COLLECTED DATA:
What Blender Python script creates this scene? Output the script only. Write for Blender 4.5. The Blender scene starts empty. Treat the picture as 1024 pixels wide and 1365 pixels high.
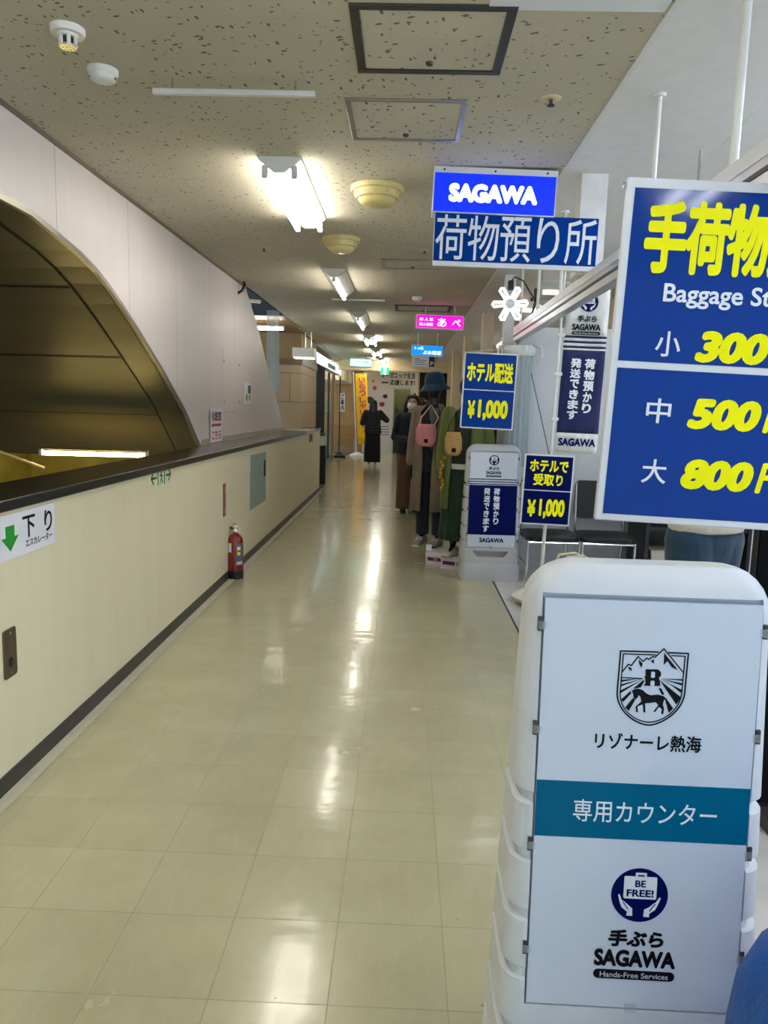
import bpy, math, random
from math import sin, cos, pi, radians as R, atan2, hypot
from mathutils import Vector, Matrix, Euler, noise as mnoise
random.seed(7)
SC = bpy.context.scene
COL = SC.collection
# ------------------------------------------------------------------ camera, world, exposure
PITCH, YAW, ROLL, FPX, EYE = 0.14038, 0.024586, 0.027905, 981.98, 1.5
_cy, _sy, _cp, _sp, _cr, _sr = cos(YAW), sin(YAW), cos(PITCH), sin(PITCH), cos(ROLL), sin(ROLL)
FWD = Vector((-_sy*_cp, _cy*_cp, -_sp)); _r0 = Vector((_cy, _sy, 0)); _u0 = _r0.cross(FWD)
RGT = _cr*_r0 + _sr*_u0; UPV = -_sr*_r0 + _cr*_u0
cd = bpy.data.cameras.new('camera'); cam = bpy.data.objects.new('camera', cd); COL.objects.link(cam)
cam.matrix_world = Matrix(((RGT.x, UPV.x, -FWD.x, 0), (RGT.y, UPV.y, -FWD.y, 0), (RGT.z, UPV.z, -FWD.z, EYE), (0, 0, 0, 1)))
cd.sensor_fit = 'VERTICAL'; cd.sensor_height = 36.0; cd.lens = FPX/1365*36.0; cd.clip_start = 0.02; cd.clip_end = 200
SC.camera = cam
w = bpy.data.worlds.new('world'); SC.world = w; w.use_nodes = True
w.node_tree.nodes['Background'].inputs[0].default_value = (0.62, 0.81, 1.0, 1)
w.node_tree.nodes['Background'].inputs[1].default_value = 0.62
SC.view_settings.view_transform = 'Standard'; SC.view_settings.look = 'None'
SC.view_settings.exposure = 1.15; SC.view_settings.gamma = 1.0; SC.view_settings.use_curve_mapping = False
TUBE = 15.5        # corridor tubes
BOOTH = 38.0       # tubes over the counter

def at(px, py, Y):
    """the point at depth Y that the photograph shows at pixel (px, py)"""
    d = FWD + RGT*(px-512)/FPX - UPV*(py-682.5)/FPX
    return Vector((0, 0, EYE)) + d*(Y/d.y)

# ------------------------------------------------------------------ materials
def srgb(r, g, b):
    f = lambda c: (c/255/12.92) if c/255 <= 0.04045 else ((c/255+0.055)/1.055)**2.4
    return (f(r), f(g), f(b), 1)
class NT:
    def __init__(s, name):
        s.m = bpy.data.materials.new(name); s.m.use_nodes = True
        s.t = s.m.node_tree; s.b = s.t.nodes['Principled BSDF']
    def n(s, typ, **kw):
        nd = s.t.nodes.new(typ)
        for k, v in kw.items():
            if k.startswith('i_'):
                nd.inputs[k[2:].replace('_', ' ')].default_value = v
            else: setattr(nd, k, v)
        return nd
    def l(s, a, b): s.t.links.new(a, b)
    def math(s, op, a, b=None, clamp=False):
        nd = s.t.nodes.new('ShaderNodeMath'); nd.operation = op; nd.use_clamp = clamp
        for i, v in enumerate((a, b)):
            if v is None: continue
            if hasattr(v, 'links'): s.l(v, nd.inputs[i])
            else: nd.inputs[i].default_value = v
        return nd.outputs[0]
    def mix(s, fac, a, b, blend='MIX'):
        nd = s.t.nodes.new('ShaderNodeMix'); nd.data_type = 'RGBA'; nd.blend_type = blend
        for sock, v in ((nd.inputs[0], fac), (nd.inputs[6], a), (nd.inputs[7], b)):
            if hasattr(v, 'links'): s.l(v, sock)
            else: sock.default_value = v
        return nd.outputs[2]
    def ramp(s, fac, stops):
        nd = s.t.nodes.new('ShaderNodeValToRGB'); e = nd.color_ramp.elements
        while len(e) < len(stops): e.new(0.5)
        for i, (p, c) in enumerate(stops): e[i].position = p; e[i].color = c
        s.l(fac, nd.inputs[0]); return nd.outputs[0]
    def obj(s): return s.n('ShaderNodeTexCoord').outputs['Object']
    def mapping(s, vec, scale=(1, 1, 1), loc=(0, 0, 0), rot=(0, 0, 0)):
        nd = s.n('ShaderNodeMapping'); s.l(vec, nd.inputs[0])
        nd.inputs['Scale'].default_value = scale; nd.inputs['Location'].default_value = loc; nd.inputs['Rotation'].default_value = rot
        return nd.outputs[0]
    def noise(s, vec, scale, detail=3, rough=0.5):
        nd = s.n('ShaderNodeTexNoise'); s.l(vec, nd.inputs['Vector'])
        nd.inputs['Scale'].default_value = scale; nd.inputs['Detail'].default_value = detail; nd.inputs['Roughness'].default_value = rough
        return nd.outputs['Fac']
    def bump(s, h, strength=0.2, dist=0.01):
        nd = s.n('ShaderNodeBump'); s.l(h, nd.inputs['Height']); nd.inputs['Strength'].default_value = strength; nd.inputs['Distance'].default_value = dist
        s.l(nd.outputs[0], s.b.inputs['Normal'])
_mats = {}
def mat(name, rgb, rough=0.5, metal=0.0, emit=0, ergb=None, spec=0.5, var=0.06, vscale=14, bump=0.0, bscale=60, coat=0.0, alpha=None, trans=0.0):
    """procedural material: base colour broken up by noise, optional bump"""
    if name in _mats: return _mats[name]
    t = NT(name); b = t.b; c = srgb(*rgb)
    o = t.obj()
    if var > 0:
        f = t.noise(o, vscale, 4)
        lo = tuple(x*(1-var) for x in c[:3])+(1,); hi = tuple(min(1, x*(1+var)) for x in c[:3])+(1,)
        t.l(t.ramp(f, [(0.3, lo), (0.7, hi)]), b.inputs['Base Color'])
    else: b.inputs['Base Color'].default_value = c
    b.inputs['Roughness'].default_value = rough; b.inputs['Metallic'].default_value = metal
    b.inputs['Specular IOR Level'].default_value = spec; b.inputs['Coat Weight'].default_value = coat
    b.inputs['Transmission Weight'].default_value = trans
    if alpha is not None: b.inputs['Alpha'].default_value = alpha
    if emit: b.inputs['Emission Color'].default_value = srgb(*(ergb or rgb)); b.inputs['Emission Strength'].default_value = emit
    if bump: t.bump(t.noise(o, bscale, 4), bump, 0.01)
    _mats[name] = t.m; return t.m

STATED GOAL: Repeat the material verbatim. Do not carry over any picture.

RESPONSE TO THIS TASK:
What Blender Python script creates this scene? Output the script only. Write for Blender 4.5. The Blender scene starts empty. Treat the picture as 1024 pixels wide and 1365 pixels high.
import bpy, math, random
from math import sin, cos, pi, radians as R, atan2, hypot
from mathutils import Vector, Matrix, Euler, noise as mnoise
random.seed(7)
SC = bpy.context.scene
COL = SC.collection
# ------------------------------------------------------------------ camera, world, exposure
PITCH, YAW, ROLL, FPX, EYE = 0.14038, 0.024586, 0.027905, 981.98, 1.5
_cy, _sy, _cp, _sp, _cr, _sr = cos(YAW), sin(YAW), cos(PITCH), sin(PITCH), cos(ROLL), sin(ROLL)
FWD = Vector((-_sy*_cp, _cy*_cp, -_sp)); _r0 = Vector((_cy, _sy, 0)); _u0 = _r0.cross(FWD)
RGT = _cr*_r0 + _sr*_u0; UPV = -_sr*_r0 + _cr*_u0
cd = bpy.data.cameras.new('camera'); cam = bpy.data.objects.new('camera', cd); COL.objects.link(cam)
cam.matrix_world = Matrix(((RGT.x, UPV.x, -FWD.x, 0), (RGT.y, UPV.y, -FWD.y, 0), (RGT.z, UPV.z, -FWD.z, EYE), (0, 0, 0, 1)))
cd.sensor_fit = 'VERTICAL'; cd.sensor_height = 36.0; cd.lens = FPX/1365*36.0; cd.clip_start = 0.02; cd.clip_end = 200
SC.camera = cam
w = bpy.data.worlds.new('world'); SC.world = w; w.use_nodes = True
w.node_tree.nodes['Background'].inputs[0].default_value = (0.62, 0.81, 1.0, 1)
w.node_tree.nodes['Background'].inputs[1].default_value = 0.62
SC.view_settings.view_transform = 'Standard'; SC.view_settings.look = 'None'
SC.view_settings.exposure = 1.15; SC.view_settings.gamma = 1.0; SC.view_settings.use_curve_mapping = False
TUBE = 15.5        # corridor tubes
BOOTH = 38.0       # tubes over the counter

def at(px, py, Y):
    """the point at depth Y that the photograph shows at pixel (px, py)"""
    d = FWD + RGT*(px-512)/FPX - UPV*(py-682.5)/FPX
    return Vector((0, 0, EYE)) + d*(Y/d.y)

# ------------------------------------------------------------------ materials
def srgb(r, g, b):
    f = lambda c: (c/255/12.92) if c/255 <= 0.04045 else ((c/255+0.055)/1.055)**2.4
    return (f(r), f(g), f(b), 1)
class NT:
    def __init__(s, name):
        s.m = bpy.data.materials.new(name); s.m.use_nodes = True
        s.t = s.m.node_tree; s.b = s.t.nodes['Principled BSDF']
    def n(s, typ, **kw):
        nd = s.t.nodes.new(typ)
        for k, v in kw.items():
            if k.startswith('i_'):
                nd.inputs[k[2:].replace('_', ' ')].default_value = v
            else: setattr(nd, k, v)
        return nd
    def l(s, a, b): s.t.links.new(a, b)
    def math(s, op, a, b=None, clamp=False):
        nd = s.t.nodes.new('ShaderNodeMath'); nd.operation = op; nd.use_clamp = clamp
        for i, v in enumerate((a, b)):
            if v is None: continue
            if hasattr(v, 'links'): s.l(v, nd.inputs[i])
            else: nd.inputs[i].default_value = v
        return nd.outputs[0]
    def mix(s, fac, a, b, blend='MIX'):
        nd = s.t.nodes.new('ShaderNodeMix'); nd.data_type = 'RGBA'; nd.blend_type = blend
        for sock, v in ((nd.inputs[0], fac), (nd.inputs[6], a), (nd.inputs[7], b)):
            if hasattr(v, 'links'): s.l(v, sock)
            else: sock.default_value = v
        return nd.outputs[2]
    def ramp(s, fac, stops):
        nd = s.t.nodes.new('ShaderNodeValToRGB'); e = nd.color_ramp.elements
        while len(e) < len(stops): e.new(0.5)
        for i, (p, c) in enumerate(stops): e[i].position = p; e[i].color = c
        s.l(fac, nd.inputs[0]); return nd.outputs[0]
    def obj(s): return s.n('ShaderNodeTexCoord').outputs['Object']
    def mapping(s, vec, scale=(1, 1, 1), loc=(0, 0, 0), rot=(0, 0, 0)):
        nd = s.n('ShaderNodeMapping'); s.l(vec, nd.inputs[0])
        nd.inputs['Scale'].default_value = scale; nd.inputs['Location'].default_value = loc; nd.inputs['Rotation'].default_value = rot
        return nd.outputs[0]
    def noise(s, vec, scale, detail=3, rough=0.5):
        nd = s.n('ShaderNodeTexNoise'); s.l(vec, nd.inputs['Vector'])
        nd.inputs['Scale'].default_value = scale; nd.inputs['Detail'].default_value = detail; nd.inputs['Roughness'].default_value = rough
        return nd.outputs['Fac']
    def bump(s, h, strength=0.2, dist=0.01):
        nd = s.n('ShaderNodeBump'); s.l(h, nd.inputs['Height']); nd.inputs['Strength'].default_value = strength; nd.inputs['Distance'].default_value = dist
        s.l(nd.outputs[0], s.b.inputs['Normal'])
_mats = {}
def mat(name, rgb, rough=0.5, metal=0.0, emit=0, ergb=None, spec=0.5, var=0.06, vscale=14, bump=0.0, bscale=60, coat=0.0, alpha=None, trans=0.0):
    """procedural material: base colour broken up by noise, optional bump"""
    if name in _mats: return _mats[name]
    t = NT(name); b = t.b; c = srgb(*rgb)
    o = t.obj()
    if var > 0:
        f = t.noise(o, vscale, 4)
        lo = tuple(x*(1-var) for x in c[:3])+(1,); hi = tuple(min(1, x*(1+var)) for x in c[:3])+(1,)
        t.l(t.ramp(f, [(0.3, lo), (0.7, hi)]), b.inputs['Base Color'])
    else: b.inputs['Base Color'].default_value = c
    b.inputs['Roughness'].default_value = rough; b.inputs['Metallic'].default_value = metal
    b.inputs['Specular IOR Level'].default_value = spec; b.inputs['Coat Weight'].default_value = coat
    b.inputs['Transmission Weight'].default_value = trans
    if alpha is not None: b.inputs['Alpha'].default_value = alpha
    if emit: b.inputs['Emission Color'].default_value = srgb(*(ergb or rgb)); b.inputs['Emission Strength'].default_value = emit
    if bump: t.bump(t.noise(o, bscale, 4), bump, 0.01)
    _mats[name] = t.m; return t.m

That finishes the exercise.